Petty never lost that edge. In the late ’80s, he was in the studio with Roger McGuinn (of The Byrds fame). One of the songs McGuinn’s label had written for McGuinn was, in Petty’s opinion, “terrible.” Petty thought it was too “commercial,” and that McGuinn was being pressured into singing a song he didn’t write and didn’t like because the label smelled a radio single.
This, Petty told the label’s representative in the room, pointing to McGuinn, “is the man that sang ‘Turn, Turn, Turn.’ Let’s go get him a f — ing song.”
As usual, the label relented. The song was dropped. “The A&R guy . .. I don’t think he understood the depth of the artist he was working with,” Petty tells Bogdanovich on “Runnin’ Down a Dream.”
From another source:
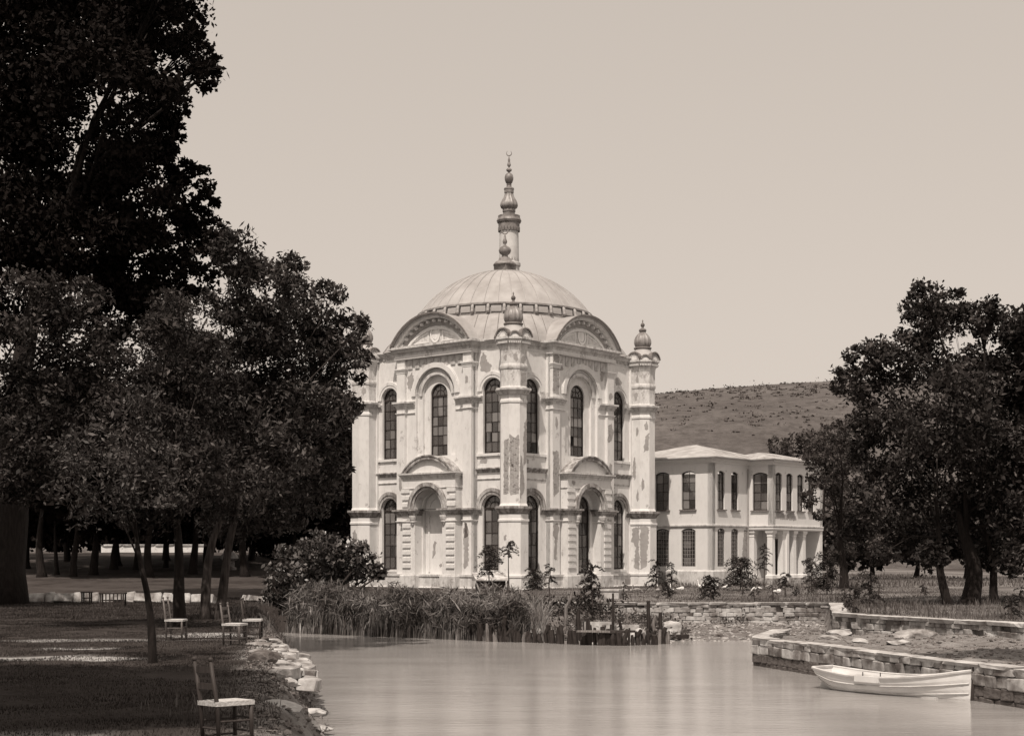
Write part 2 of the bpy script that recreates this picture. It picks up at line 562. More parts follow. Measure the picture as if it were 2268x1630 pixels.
nx, ny = len(gx), len(gy)
vv = np.stack([GX, GY, GZ], -1).reshape(-1, 3)
ii = np.arange(nx * ny).reshape(ny, nx)
quads = np.stack([ii[:-1, :-1], ii[:-1, 1:], ii[1:, 1:], ii[1:, :-1]], -1).reshape(-1, 4)
me = bpy.data.meshes.new('ground')
me.vertices.add(len(vv)); me.vertices.foreach_set('co', vv.astype(np.float32).ravel())
me.loops.add(quads.size); me.loops.foreach_set('vertex_index', quads.astype(np.int32).ravel())
me.polygons.add(len(quads))
me.polygons.foreach_set('loop_start', np.arange(0, quads.size, 4, dtype=np.int32))
me.polygons.foreach_set('loop_total', np.full(len(quads), 4, dtype=np.int32))
me.update(calc_edges=True)
me.polygons.foreach_set('use_smooth', np.ones(len(quads), bool))
xf, yf = vv[:, 0], vv[:, 1]
inw = inside(xf, yf, WPOLY); dw = pdist(xf, yf, WPOLY)
soil = np.zeros(len(vv)); mud = np.zeros(len(vv)); path = np.zeros(len(vv))
pl = inside(xf, yf, PLAT) & ~inside(xf, yf, TERR)
soil[pl] = .92
terr = inside(xf, yf, TERR)
soil = np.where(terr, np.clip(.5 + .6 * fnoise(xf, yf, .55, 3), .15, .95), soil)
strip = (yf > 46) & (xf > -2) & ~inside(xf, yf, TERR) & (yf < 58)
mud[strip] = 1.0; mud[inw] = 1.0
lb = (xf < 3) & (yf < 50) & (~inw)
soil = np.maximum(soil, np.where(lb, sstep(1.9, .9, dw + .35 * fnoise(xf, yf, 1.7)), 0))
path = np.maximum(path, np.where(lb, sstep(.15, .55, fnoise(xf, yf, .9, 4)) * sstep(1.5, 1.0, dw) * sstep(.25, .5, dw) * .6, 0))
# worn bare patches on the lawn under the trees
lp = (xf < -3) & (yf < 60)
def patch_w(cx, cy, rx, ry):
    q = np.hypot((xf - cx) / rx, (yf - cy) / ry) + .35 * fnoise(xf, yf, 1.3, 2)
    return sstep(1.1, .7, q)
for cx, cy, rx, ry, k in ((-9.8, 26.6, 3.6, .7, .9), (-8.8, 29.6, .75, .55, .9), (-9.6, 32.6, 4.0, .45, .6), (-7.2, 34.6, 1.2, .9, .9),
                          (-4.75, 30.6, .5, 1.9, .95), (-4.5, 27.6, .5, 1.2, .8), (-2.5, 16.4, .6, .8, .9), (-8.0, 15.1, 4, .6, .45)):
    path = np.maximum(path, np.where(lp, k * patch_w(cx, cy, rx, ry), 0))
colr = np.stack([soil, mud, path, np.ones(len(vv))], -1)
ca = me.color_attributes.new('kind', 'FLOAT_COLOR', 'POINT')
ca.data.foreach_set('color', colr.astype(np.float32).ravel())
me.materials.append(MATS['ground'])
tag(link('ground', me), kind='structure')
def gz(x, y): return float(ground_z(np.array([x]), np.array([y]))[0])

wm = MB(); wm.add([(-11, -20, 0), (45, -20, 0), (45, 60, 0), (-11, 60, 0)], [(0, 1, 2, 3)])
water = tag(wm.build('water', 'water'), kind='structure'); water.location = (0, 0, WATER_Z)

# the hill behind
hx = np.linspace(-620, 900, 190); hy = np.linspace(190, 1150, 110)
HX, HY = np.meshgrid(hx, hy)
def hill_z(x, y):
    u = np.clip((y - 215) / (720 - 215), 0, 1.6)
    ridge = 83.2 + 3.5 * np.sin(x / 160.0) + np.where(x < 180, -((180 - x) / 260.0) ** 2 * 22, 0) + np.where(x > 230, -((x - 230) / 300) ** 2 * 10, 0)
    prof = np.where(u < 1, u ** 1.15 * (1.0 + .28 * np.sin(u * PI)), 1 - .25 * (u - 1))
    z = -1.5 + ridge * np.minimum(prof, 1.03)
    return z + .9 * fnoise(x, y, .018) * np.clip(u * 2, 0, 1) + .25 * fnoise(x, y, .07, 2) * np.clip(u * 2, 0, 1)
HZ = hill_z(HX, HY)
hv = np.stack([HX, HY, HZ], -1).reshape(-1, 3); ii = np.arange(len(hv)).reshape(len(hy), len(hx))
hq = np.stack([ii[:-1, :-1], ii[:-1, 1:], ii[1:, 1:], ii[1:, :-1]], -1).reshape(-1, 4)
me = bpy.data.meshes.new('hill'); me.from_pydata(hv.tolist(), [], hq.tolist())
me.polygons.foreach_set('use_smooth', np.ones(len(hq), bool)); me.materials.append(MATS['hillside'])
tag(link('hill', me), kind='structure')
# low scrub on the hill, one mass
sx = rng.uniform(-40, 420, 9000); sy = 250 + 480 * rng.uniform(0, 1, 9000) ** .8
keep = fnoise(sx, sy, .025, 3) + rng.uniform(-.8, .8, 9000) > .32
sx, sy = sx[keep], sy[keep]; sz = hill_z(sx, sy)
pts = []
for a, b, c in zip(sx, sy, sz):
    r_ = abs(rnd.gauss(0, 1)) ** 1.5 * .5 + .25
    q = rng.normal(size=(15, 3)) * np.array([r_, r_, r_ * .42]); q[:, 2] = np.abs(q[:, 2])
    pts.append(q + np.array([a, b, c]))
pts = np.concatenate(pts)
tag(link('hill_scrub', np_mesh('hill_scrub', leaf_verts(pts, .6, 1.4), 4, 'leaf_scrub')),
    'low dark scrub dotting the bare hillside', 'scrub', kind='stuff')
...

Most of all, Petty had an abiding suspicion of the mothlike hangers-on always flittering around the flame of a rock star. He complained of the misery such people brought into the band’s life when all they wanted to do was play music.
In 1985’s “Dogs on the Run,” he sings: “She said honey ain’t it funny how a crowd gathers around anyone living life without a net? And how they’ll beg you for the answer / But it won’t ever be enough, there’s no way you could ever tell ’em it’s just dogs on the run.”
Tom Petty was never about Tom Petty to Tom Petty. And that’s what made him indispensable.
Sadly, he’s got a room at the top of the world tonight. And he ain’t comin’ down.